--- start Data segment ---

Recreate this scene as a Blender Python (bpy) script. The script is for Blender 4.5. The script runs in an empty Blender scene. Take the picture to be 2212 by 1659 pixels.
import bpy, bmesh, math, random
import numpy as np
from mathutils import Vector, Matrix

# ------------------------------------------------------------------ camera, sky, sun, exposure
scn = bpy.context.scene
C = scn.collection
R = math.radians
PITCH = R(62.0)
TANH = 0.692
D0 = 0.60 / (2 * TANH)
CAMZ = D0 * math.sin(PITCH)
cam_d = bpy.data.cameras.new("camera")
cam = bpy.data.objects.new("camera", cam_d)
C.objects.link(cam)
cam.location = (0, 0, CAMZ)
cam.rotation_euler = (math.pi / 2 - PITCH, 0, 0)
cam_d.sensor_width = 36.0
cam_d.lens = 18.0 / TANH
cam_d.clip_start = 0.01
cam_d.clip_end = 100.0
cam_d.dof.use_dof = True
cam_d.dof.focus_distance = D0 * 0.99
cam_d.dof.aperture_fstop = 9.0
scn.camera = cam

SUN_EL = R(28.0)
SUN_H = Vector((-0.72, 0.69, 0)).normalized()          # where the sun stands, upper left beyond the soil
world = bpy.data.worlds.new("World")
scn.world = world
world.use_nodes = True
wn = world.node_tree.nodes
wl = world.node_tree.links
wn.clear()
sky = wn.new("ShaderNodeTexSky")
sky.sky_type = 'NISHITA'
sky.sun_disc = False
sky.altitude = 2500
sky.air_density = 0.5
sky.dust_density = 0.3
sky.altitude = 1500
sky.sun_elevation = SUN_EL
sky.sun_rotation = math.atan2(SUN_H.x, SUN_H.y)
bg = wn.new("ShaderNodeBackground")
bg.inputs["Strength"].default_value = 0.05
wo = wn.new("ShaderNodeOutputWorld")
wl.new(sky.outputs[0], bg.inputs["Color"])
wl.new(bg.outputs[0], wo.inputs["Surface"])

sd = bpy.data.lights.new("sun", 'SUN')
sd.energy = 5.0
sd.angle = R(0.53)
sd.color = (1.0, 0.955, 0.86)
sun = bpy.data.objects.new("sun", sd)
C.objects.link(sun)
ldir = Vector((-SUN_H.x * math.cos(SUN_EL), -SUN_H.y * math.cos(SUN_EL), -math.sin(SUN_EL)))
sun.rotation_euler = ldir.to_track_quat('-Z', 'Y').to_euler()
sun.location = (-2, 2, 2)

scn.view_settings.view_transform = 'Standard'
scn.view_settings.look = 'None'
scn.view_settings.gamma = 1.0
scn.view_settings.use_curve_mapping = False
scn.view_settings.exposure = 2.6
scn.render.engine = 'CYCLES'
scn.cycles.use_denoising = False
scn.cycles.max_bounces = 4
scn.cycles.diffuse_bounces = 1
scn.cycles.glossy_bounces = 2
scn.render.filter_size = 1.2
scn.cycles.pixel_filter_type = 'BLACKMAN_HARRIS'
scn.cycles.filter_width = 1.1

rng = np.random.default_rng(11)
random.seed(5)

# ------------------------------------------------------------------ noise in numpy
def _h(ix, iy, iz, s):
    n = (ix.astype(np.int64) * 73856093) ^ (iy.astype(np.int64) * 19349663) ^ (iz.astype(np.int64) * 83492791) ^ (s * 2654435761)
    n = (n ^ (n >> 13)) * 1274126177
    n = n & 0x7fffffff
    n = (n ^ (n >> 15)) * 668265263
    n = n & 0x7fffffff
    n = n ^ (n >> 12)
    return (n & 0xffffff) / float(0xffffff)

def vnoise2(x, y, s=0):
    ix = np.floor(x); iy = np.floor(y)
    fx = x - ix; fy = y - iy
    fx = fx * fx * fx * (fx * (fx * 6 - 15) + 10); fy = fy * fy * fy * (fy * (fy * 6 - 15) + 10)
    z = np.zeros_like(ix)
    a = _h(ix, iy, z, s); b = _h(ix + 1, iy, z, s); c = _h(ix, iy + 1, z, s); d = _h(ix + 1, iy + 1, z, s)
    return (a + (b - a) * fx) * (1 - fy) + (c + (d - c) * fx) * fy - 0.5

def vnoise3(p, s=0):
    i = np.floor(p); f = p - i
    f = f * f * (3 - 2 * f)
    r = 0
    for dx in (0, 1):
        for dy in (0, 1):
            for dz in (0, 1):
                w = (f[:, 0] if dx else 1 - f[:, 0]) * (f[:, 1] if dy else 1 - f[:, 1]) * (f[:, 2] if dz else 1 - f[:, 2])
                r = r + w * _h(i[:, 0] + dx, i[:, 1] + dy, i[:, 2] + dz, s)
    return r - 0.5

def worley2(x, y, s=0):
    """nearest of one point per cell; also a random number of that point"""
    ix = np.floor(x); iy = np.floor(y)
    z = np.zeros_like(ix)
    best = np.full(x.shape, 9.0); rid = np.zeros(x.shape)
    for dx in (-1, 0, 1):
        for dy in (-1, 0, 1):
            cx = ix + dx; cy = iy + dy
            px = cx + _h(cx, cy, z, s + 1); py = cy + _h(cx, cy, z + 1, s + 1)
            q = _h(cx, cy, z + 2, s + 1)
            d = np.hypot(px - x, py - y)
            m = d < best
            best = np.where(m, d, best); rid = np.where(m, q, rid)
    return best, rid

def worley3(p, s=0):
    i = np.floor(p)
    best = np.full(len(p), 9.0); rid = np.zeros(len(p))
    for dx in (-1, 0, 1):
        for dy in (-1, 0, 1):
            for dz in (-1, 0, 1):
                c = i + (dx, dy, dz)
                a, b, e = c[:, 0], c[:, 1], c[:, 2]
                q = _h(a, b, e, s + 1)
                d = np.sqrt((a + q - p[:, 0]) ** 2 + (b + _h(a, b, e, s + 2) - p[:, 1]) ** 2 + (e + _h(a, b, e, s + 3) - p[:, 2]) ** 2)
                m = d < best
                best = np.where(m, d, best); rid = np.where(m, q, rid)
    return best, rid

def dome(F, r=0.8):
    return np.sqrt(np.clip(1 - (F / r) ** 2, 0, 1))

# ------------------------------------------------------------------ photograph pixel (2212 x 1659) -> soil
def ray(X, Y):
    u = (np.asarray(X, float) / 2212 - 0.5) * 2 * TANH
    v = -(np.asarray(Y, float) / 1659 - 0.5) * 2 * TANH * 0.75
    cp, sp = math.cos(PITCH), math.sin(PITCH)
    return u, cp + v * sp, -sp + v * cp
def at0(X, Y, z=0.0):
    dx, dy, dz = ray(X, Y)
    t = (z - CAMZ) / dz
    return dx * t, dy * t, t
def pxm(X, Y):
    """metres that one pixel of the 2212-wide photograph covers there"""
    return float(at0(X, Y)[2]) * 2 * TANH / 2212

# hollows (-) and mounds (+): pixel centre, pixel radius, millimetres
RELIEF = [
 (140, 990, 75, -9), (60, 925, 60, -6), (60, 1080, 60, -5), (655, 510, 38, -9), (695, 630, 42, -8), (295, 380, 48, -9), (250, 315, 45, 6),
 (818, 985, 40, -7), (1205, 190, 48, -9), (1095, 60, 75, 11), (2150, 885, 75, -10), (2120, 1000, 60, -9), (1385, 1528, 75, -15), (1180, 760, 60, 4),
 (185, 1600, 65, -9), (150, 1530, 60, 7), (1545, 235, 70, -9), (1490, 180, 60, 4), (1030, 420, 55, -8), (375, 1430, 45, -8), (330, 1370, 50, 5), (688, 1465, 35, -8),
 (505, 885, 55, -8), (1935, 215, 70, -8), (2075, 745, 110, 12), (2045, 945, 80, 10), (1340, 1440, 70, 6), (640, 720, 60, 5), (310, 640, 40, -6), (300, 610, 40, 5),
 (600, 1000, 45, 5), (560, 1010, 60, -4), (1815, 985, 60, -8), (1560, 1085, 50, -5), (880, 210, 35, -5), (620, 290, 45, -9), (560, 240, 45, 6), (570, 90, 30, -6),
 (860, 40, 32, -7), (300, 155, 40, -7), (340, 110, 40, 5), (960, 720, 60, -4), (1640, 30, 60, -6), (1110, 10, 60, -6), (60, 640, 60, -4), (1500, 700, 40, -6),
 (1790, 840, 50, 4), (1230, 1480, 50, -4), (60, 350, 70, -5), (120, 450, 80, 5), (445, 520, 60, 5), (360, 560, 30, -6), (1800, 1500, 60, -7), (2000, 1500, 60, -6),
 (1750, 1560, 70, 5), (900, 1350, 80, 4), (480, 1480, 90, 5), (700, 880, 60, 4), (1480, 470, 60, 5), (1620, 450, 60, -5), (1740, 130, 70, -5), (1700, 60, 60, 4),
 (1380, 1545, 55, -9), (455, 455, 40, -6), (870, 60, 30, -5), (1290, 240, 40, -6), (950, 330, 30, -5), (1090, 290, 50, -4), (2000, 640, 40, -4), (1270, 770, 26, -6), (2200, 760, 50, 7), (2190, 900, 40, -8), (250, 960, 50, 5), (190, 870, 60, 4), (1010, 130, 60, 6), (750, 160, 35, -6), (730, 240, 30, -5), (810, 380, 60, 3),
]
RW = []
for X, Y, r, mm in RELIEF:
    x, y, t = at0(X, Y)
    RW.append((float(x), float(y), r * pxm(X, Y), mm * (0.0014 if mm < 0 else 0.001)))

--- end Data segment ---

Short problem →
Copy out the listing above, line by line and exactly, from its first line to the line holding "from mathutils import Vector, Matrix", inclusive.

Solution →
Recreate this scene as a Blender Python (bpy) script. The script is for Blender 4.5. The script runs in an empty Blender scene. Take the picture to be 2212 by 1659 pixels.
import bpy, bmesh, math, random
import numpy as np
from mathutils import Vector, Matrix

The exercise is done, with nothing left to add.